▶ **Directive**
Write out exactly the lines between the line containing "Use Blender 4.5." and the line containing "-.079, .225, .465).build('panel_joint', 'grille', HT)", including both of those lines, and nothing more.
-- Begin Supplied records --
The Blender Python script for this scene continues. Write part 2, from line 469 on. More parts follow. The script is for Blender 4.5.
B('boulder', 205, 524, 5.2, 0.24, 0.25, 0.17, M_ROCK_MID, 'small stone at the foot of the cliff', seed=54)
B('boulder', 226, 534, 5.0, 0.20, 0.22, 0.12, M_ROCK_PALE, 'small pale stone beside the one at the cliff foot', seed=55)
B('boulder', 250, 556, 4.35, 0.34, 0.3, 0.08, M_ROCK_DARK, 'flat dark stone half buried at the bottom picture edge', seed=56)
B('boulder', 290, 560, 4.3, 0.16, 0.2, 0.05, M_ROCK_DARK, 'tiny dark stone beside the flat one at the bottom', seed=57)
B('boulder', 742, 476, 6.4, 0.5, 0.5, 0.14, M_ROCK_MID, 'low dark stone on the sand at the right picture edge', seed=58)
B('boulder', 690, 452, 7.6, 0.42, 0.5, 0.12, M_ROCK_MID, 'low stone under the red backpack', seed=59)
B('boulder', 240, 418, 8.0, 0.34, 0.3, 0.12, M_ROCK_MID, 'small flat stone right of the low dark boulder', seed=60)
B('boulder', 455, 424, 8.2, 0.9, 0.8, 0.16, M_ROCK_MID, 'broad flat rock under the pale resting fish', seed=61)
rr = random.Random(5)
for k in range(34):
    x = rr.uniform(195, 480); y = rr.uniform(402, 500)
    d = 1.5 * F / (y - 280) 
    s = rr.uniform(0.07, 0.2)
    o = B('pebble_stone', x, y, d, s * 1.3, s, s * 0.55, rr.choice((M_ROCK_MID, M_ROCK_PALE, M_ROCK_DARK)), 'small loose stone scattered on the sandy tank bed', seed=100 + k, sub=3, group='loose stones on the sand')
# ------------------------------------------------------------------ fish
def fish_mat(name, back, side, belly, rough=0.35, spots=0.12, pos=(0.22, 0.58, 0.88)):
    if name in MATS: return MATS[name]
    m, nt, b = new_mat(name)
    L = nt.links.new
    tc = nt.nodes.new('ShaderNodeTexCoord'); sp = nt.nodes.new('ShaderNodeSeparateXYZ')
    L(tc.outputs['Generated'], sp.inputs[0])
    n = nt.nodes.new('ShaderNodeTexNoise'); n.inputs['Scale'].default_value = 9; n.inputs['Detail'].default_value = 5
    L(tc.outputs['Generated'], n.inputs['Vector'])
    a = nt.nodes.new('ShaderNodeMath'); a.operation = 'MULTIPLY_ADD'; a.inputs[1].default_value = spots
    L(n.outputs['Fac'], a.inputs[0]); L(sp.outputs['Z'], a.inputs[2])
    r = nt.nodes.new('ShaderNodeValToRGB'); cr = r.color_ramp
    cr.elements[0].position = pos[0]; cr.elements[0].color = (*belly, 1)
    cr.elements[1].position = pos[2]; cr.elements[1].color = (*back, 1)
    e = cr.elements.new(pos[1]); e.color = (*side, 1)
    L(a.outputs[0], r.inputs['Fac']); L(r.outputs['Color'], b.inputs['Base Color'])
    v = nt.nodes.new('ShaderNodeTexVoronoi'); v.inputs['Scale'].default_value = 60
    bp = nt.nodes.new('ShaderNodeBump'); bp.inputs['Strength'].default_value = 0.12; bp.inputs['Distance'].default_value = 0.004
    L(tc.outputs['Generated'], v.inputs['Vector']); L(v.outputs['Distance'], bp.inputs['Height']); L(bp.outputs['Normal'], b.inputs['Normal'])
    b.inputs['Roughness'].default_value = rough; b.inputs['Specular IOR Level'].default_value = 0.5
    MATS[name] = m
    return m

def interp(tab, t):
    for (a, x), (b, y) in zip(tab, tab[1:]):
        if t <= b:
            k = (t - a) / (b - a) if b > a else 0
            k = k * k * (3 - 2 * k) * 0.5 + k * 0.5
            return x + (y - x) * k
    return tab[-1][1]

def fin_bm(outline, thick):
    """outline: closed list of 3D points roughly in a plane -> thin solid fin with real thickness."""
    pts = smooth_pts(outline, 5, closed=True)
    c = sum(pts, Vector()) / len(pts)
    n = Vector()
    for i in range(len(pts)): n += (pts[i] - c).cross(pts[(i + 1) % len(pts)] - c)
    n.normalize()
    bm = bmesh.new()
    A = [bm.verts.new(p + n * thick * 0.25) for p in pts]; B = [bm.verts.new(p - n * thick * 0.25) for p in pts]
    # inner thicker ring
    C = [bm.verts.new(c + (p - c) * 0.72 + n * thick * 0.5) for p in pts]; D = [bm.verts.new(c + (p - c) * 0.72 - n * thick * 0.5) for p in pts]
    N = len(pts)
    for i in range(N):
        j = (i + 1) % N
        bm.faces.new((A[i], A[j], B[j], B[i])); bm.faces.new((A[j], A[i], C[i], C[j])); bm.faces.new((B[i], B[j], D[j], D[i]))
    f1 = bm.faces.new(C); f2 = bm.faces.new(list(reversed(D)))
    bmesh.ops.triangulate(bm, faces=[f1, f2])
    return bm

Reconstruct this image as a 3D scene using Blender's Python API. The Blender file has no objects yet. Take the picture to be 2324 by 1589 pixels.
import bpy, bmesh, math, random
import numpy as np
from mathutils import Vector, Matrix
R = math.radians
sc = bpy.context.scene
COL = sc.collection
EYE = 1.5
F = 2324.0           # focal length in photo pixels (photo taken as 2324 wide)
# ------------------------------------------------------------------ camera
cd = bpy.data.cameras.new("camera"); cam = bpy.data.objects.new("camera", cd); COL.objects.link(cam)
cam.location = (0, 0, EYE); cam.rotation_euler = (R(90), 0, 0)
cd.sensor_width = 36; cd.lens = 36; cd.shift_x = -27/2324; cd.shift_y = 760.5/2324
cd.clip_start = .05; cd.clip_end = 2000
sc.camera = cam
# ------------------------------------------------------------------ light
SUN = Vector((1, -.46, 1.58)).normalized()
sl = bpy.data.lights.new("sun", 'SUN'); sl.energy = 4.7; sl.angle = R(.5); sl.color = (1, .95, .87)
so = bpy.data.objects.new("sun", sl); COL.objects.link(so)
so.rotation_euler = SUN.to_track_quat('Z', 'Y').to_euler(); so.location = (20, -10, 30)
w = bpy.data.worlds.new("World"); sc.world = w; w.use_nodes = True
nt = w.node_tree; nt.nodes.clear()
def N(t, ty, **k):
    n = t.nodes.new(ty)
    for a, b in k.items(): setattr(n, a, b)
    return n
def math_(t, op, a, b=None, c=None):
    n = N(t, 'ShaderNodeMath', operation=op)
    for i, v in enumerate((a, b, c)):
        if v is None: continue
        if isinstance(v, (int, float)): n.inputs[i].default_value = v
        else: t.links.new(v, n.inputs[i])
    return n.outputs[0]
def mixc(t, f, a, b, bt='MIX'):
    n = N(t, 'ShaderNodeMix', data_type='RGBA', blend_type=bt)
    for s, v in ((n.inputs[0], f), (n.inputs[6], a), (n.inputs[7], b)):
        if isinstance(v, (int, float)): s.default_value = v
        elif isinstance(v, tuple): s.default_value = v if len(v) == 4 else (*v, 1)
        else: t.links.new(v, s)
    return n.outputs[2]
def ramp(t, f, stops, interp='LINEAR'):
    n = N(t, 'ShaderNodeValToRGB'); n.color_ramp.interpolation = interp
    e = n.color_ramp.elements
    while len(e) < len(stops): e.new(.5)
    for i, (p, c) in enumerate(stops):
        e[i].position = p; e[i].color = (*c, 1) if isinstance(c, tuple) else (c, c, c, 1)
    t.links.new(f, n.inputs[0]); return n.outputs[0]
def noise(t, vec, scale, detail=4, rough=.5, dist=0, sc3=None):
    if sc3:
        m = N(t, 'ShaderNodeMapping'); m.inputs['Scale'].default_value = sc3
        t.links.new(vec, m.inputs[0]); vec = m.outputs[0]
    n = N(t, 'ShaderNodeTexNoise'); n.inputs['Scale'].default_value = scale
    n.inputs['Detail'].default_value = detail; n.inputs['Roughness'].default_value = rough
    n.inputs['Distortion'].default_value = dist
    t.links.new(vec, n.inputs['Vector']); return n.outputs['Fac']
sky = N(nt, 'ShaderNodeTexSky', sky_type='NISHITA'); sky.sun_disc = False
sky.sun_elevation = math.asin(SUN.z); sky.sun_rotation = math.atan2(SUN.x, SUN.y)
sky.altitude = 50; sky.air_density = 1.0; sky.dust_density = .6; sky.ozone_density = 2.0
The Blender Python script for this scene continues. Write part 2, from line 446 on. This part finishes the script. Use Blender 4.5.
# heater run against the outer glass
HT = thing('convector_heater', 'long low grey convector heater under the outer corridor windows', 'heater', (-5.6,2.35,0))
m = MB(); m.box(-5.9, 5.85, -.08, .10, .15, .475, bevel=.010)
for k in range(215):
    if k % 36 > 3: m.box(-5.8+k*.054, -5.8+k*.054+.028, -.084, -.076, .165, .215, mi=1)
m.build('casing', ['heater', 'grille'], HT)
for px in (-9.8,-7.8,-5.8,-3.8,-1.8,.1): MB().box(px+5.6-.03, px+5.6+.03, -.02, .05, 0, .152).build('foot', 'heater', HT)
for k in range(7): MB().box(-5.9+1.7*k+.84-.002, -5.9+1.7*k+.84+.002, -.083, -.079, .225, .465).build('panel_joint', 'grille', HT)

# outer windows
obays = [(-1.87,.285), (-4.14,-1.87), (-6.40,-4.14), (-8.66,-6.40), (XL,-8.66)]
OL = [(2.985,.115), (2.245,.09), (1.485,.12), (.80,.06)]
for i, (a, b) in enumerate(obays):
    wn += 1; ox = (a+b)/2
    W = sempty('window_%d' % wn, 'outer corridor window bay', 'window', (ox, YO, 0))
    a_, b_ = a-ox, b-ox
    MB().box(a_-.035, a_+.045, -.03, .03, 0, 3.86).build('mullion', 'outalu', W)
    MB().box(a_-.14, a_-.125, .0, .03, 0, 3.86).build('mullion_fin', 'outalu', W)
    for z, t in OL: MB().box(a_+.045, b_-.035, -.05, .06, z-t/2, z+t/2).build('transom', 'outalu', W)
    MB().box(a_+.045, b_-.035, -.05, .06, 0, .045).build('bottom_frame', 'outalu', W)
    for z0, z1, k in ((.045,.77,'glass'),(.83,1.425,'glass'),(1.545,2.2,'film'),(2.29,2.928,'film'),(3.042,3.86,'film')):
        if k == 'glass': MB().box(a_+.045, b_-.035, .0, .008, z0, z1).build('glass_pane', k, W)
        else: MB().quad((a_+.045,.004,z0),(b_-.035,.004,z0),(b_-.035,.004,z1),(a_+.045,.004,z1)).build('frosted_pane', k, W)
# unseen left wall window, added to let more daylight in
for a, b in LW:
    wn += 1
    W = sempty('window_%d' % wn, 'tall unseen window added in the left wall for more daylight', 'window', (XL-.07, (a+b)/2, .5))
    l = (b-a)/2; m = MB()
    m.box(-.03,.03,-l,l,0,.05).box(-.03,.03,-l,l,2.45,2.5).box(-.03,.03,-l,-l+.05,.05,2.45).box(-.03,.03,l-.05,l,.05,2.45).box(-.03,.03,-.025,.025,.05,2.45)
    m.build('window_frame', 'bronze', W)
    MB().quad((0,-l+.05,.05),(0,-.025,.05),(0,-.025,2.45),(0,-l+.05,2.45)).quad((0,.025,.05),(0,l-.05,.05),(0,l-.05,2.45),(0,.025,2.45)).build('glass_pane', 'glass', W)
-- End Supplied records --
▶ **Result**
The Blender Python script for this scene continues. Write part 2, from line 446 on. This part finishes the script. Use Blender 4.5.
# heater run against the outer glass
HT = thing('convector_heater', 'long low grey convector heater under the outer corridor windows', 'heater', (-5.6,2.35,0))
m = MB(); m.box(-5.9, 5.85, -.08, .10, .15, .475, bevel=.010)
for k in range(215):
    if k % 36 > 3: m.box(-5.8+k*.054, -5.8+k*.054+.028, -.084, -.076, .165, .215, mi=1)
m.build('casing', ['heater', 'grille'], HT)
for px in (-9.8,-7.8,-5.8,-3.8,-1.8,.1): MB().box(px+5.6-.03, px+5.6+.03, -.02, .05, 0, .152).build('foot', 'heater', HT)
for k in range(7): MB().box(-5.9+1.7*k+.84-.002, -5.9+1.7*k+.84+.002, -.083, -.079, .225, .465).build('panel_joint', 'grille', HT)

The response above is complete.